Los Alamos Lab proves real-time command link for space station sensor
A Los Alamos sensor has already been commanded in real time for the ISS, showing LANL can move flight hardware from lab work to operational space use.

A Los Alamos National Laboratory space sensor has already been commanded in real time through NASA’s flight-operations pipeline, a key proof that the Autonomous Ion Mass Spectrometer Sentry, or AIMSS, is ready for work on the International Space Station. The April 22 test sent simulated operational commands through the Lab’s Payload Operations Control Center ground station and NASA’s Telescience Resource Kit link, the same path that will be used when AIMSS reaches the station in June.
That matters because AIMSS is not a passive experiment. Once aboard the station, it is designed to measure ionospheric plasma and the effects of human-made contamination such as thruster plumes around the ISS, where astronauts conduct experiments and visiting spacecraft dock and maneuver. NASA says the instrument will also help improve space-weather prediction for other spacecraft and assets by tracking conditions that can disrupt satellite electronics. LANL has said AIMSS may be the first mass spectrometer able to observe the similar-mass ions N+ and O+ individually, giving scientists a sharper read on a part of the near-Earth environment that is hard to separate.
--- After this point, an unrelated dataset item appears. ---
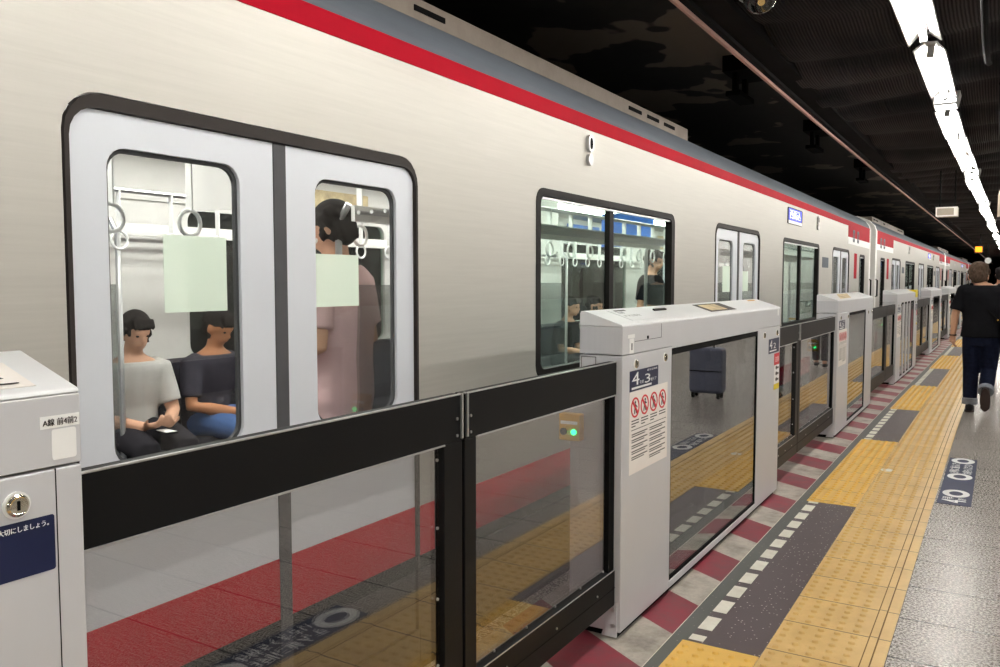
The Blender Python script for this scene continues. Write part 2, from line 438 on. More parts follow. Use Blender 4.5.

The command test itself was a systems milestone, not a ceremonial check. LANL said staff worked with NASA and laboratory network-security teams, verified voiceover software and communications procedures, and used predetermined protocols to secure approval for the command window. The test confirmed that commands could be sent and received in both directions through the TreK software link. Tracy Gambill and Sam Larsen led the effort, with support from Steve Buck, Landon Colston, Anatoliy Frishberg, Amy Herrera, Mark Lorenc, Thomas Ludwig, Matt Mahoney, John Michel, Aaron Morrison and Erin Powers.
The pace of the project adds to its significance. LANL said AIMSS was delivered in 22 months, which the Lab described as perhaps its fastest payload development effort since the Vela satellite instruments of the early 1960s. That is far quicker than the five to seven years a typical NASA payload can take. The work is funded by the U.S. Department of Defense Space Test Program, NASA and the Laboratory Directed Research and Development program, tying local engineering directly to national space priorities and taxpayer-backed mission support.

The broader launch path also gives AIMSS unusual weight. The Space Test Program was established in 1965, flew its first mission in 1967 and has since supported 311 missions and 665 experiments. AIMSS is moving through that long-running government pipeline toward the ISS, where it will provide on-orbit data to validate the instrument and guide future design improvements. For Los Alamos, the test shows the Lab is not just developing concepts on paper; it is delivering flight-ready space hardware that can shape future contracts, strengthen the Lab’s scientific standing and extend its influence well beyond New Mexico.